B.J. Lesperance begins work on a new mural of Lonnie Zamora on the side of the San Miguel Pottery Land building.
Cathy Cook | El Defensor Chieftain photos

A Socorro business owner believes that the city of Socorro could attract more tourists by promoting a local UFO sighting.

On April 24, 1964, Socorro police officer Lonnie Zamora reported seeing an unidentified flying object. The sighting was subsequently reported by El Defensor Chieftain and investigated by U.S. Air Force Project Blue Book personnel.

In 1964, the Chieftain reported:

City Policeman Lonnie Zamora, a highly reliable source, saw a four-legged, egg-shaped object, and two persons in a gully a mile south of the courthouse shortly before 6 p.m. Friday. He saw the object rise straight up and take off, and disappear beyond Six-Mile Canyon to the west. Some of the evidence of the landing and takeoff remained in the gully. There were four shallow holes where the object apparently landed on its legs; there were burned greasewood and seared clumps of green grass; there were two round, very slight depressions. No footprints were found.

San Miguel Pottery Land owner Joe Torres already uses the lure of aliens to increase business and attract tourists. Large green alien statues are stationed outside of his business holding guns and smoking and smaller ceramic figurines are on sale.
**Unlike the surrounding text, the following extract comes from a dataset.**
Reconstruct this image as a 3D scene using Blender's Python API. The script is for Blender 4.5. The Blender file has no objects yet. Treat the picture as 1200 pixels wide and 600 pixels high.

He’s always sure to tell the story to interested visitors, and frequently people stop to take photos with the aliens outside the store.

Joe Torres hopes a new mural of Lonnie Zamora will honor the former Socorro police officer and increase interest in the UFO story.

Torres plans to promote the story further with a new mural painted on the side of his store, which he hopes will also honor Zamora, who dealt with a lot of teasing over the incident.

“When I heard the story, they said that Lonnie took a lot of crap over it. A lot of people just didn’t believe the man, and he got teased a lot. My grandfather, Joe Torres Sr., he said that there was times where Lonnie says, ‘I really seen something, but sometimes with all the bullshit that they give me and all the kidding around, it’s not worth me saying that,’ but he goes, ‘I have to stick to my word. I did see it.’”

The mural will not be the first in town to depict Zamora. The City of Socorro itself commissioned a mural depicting Zamora’s sighting.

The new mural will depict Zamora in his police uniform, along with a small write up about who he was. It will also include an artist’s interpretation of the egg-shaped craft Zamora reported seeing, the symbol he said he saw on the craft, and the figures he reported seeing in white coveralls near the craft.

Muralist B.J. Lesperance is already hard at work on the painting. Lesperance has painted other murals around town, including a mural of a rattlesnake transforming into a phoenix inside of Finley Gym.

Torres would like the city to take remembering the reported UFO sighting farther than just a new mural. He envisions a whole alien themed festival that could commemorate the story. He believes Socorro’s UFO story is much more compelling than Roswell’s 1947 ‘flying saucer’ report and could similarly draw out-of-state tourists.

“Roswell, they get free money bags with all the tourists going into that place, and we have the story here, it’s just nobody’s done anything where they have,” said Torres.